The plight of a nineteenth century schoolteacher, trapped by her devotion to her job, is mirrored by a modern day woman’s fight to escape the shackles of a broken marriage. Bess Hardemon, a tough and canny young teacher living in the mid-nineteenth century, is determined to make a difference at her new school, Priors Heath. Under the austere gaze of the Reverend Carnegie and his deputy, Miss Simms, the young girls remain underfed and unstimulated — until the arrival of the bright, motivated young Bess.

At the cost of her own chance of finding love, Bess remains trapped by her duty, a confinement echoed a century later by Sarah, a teacher at the modern-day Priors Heath who must make her own choice between her duty to her pupils and her efforts to save a broken marriage.

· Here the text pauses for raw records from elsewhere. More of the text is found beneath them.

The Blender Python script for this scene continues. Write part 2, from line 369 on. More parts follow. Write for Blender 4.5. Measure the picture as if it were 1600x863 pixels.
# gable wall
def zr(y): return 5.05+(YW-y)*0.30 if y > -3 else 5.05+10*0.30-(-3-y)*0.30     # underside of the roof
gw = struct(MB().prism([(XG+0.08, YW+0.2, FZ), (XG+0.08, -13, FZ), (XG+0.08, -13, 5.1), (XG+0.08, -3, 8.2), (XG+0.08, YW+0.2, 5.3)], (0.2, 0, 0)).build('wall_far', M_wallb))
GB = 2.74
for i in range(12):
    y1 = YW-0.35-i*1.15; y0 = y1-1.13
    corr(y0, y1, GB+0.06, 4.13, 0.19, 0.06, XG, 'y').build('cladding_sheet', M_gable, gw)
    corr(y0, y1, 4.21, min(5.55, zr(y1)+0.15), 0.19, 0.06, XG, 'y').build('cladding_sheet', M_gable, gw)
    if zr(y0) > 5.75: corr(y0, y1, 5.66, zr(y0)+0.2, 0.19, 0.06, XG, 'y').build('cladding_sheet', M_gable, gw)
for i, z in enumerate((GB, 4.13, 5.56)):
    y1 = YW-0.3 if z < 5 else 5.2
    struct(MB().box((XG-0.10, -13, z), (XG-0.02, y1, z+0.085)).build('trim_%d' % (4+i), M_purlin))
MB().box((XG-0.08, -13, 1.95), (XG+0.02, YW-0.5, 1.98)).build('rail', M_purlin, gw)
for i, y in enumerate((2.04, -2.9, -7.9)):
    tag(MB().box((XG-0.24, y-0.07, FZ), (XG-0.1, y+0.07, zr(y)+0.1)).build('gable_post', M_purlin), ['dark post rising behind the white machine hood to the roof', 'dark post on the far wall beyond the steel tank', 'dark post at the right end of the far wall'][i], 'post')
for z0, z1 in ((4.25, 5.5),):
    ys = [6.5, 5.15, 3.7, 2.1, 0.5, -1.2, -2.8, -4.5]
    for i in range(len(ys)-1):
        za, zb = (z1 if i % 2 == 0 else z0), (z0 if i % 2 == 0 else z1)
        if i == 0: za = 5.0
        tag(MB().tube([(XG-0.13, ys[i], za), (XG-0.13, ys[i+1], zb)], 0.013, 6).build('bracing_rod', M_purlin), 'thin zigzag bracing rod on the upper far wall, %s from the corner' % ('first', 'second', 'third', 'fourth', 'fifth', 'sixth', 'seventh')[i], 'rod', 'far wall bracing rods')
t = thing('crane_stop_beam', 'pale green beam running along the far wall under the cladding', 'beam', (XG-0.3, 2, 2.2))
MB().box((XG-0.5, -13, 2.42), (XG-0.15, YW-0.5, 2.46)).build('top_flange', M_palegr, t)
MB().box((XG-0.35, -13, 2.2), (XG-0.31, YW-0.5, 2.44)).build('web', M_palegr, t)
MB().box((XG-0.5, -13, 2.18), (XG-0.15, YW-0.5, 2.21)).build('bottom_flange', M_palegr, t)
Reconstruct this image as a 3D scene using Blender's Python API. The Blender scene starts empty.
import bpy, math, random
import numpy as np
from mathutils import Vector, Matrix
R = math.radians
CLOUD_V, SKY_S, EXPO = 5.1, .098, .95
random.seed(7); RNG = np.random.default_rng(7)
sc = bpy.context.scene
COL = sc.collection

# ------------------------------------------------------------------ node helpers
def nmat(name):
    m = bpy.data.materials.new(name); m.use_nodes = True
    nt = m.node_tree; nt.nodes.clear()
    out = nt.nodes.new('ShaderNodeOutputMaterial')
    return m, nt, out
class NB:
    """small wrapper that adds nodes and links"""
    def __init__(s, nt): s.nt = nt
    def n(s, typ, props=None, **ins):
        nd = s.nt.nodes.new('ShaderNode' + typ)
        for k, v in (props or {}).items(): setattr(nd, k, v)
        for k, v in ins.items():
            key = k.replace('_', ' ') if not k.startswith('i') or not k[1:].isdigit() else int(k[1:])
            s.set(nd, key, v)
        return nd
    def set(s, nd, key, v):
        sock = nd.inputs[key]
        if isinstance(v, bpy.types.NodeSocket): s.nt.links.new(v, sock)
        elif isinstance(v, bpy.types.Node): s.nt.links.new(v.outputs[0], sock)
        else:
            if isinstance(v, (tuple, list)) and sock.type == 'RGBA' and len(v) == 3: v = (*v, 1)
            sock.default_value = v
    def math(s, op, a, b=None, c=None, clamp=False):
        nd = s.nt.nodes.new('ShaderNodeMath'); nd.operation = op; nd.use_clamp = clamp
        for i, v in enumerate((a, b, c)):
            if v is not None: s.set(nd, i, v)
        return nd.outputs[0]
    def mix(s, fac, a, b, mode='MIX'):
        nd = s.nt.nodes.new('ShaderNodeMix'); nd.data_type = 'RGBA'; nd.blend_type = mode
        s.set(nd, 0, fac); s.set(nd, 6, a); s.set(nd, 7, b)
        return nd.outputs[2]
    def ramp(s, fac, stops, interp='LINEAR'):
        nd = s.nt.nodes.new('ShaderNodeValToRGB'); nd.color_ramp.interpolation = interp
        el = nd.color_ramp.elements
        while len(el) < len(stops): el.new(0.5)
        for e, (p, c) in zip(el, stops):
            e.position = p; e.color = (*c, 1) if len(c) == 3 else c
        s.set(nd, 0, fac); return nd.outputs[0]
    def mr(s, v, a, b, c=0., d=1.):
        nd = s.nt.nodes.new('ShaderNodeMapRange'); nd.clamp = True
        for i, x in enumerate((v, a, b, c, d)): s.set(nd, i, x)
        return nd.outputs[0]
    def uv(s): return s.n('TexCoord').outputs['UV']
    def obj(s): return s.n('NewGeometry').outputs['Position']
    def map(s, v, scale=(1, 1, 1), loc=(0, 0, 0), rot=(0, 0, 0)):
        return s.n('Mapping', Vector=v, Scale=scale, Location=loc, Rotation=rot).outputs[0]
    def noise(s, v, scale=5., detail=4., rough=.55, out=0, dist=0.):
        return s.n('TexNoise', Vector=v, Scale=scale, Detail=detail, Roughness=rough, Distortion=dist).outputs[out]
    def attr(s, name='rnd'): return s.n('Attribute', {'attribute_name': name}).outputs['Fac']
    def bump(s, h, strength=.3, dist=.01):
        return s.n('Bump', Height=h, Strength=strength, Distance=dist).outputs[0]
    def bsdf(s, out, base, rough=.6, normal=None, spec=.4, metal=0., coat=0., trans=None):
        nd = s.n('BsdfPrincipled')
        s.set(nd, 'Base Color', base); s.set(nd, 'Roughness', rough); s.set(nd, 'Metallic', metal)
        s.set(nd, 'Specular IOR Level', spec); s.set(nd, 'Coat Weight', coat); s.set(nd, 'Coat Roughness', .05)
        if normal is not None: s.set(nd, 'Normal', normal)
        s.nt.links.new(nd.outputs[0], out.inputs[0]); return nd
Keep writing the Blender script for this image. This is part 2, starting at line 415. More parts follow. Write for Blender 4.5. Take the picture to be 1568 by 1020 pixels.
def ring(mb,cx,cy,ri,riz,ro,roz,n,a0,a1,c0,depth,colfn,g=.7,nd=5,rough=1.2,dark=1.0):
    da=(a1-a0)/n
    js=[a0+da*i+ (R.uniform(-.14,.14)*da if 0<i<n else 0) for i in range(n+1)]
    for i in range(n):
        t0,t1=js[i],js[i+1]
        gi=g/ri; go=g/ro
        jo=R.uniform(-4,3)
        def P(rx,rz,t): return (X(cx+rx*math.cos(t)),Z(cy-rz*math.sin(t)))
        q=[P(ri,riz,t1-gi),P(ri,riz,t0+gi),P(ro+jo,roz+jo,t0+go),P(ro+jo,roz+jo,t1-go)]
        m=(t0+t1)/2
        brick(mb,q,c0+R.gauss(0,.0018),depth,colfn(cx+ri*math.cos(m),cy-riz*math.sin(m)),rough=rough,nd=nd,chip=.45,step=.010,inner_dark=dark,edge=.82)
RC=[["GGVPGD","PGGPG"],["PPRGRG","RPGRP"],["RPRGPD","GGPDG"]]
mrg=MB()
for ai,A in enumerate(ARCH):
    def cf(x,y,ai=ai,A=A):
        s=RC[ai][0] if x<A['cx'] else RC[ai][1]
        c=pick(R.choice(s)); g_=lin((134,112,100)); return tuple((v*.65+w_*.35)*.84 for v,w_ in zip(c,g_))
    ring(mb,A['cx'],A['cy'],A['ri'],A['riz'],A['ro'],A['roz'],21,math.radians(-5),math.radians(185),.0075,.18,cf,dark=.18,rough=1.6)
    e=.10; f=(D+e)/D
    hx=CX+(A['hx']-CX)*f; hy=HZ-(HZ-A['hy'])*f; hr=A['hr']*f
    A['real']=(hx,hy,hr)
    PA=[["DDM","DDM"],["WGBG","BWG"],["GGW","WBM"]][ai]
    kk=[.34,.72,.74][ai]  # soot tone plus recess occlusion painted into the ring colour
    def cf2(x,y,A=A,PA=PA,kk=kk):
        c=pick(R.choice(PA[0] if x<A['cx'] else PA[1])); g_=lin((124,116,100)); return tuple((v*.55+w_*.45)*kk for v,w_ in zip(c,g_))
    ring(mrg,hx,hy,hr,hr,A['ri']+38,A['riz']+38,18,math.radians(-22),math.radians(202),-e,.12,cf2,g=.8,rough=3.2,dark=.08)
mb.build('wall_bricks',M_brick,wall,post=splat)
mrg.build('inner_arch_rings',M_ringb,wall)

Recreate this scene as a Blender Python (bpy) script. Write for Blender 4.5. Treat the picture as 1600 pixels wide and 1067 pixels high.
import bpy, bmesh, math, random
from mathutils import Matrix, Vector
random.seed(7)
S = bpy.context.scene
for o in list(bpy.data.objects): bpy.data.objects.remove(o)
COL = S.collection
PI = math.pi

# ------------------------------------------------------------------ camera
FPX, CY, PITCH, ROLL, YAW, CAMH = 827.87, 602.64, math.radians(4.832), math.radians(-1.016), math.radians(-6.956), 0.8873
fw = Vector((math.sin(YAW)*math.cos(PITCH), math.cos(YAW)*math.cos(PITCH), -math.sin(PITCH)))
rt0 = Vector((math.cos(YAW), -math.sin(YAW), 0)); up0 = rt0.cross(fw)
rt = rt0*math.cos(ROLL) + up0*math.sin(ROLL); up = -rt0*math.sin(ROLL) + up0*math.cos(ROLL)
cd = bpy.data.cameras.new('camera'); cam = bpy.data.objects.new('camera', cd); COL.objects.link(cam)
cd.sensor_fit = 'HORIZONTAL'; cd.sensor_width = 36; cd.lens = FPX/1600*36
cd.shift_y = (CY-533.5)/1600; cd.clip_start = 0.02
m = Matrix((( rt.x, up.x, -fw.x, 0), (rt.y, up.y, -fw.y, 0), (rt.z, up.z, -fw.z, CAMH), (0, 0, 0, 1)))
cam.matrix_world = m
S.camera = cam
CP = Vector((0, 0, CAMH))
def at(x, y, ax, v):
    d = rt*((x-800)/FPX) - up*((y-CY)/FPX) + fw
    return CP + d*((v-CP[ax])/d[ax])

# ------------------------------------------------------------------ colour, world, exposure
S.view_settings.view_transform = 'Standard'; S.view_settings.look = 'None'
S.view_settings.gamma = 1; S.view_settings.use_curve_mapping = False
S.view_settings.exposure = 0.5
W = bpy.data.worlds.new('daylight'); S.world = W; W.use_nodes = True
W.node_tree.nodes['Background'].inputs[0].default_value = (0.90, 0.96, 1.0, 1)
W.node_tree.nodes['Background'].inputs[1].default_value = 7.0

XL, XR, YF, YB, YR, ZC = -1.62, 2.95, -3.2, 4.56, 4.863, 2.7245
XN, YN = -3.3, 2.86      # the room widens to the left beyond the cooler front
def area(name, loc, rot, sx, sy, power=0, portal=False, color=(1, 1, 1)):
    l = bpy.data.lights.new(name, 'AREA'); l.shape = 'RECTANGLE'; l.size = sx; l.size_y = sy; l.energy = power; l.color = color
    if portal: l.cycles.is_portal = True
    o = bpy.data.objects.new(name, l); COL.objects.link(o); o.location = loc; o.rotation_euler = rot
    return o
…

The inspiration for Confinement came from the lives of those two great Victorian educators and suffragists, Dorothea Beale and Frances Mary Buss.  The former has an intriguing link to Charlotte Bronte, whose appalling education at the School For Clergy Daughters, at Cowan Bridge, is immortalised in Jane Eyre.  Dorothea Beale’s first post as head-teacher was at the Clergy Daughter’s school set up as a successor to the notorious Cowan Bridge, and she resigned because the board refused to implement her recommended reforms.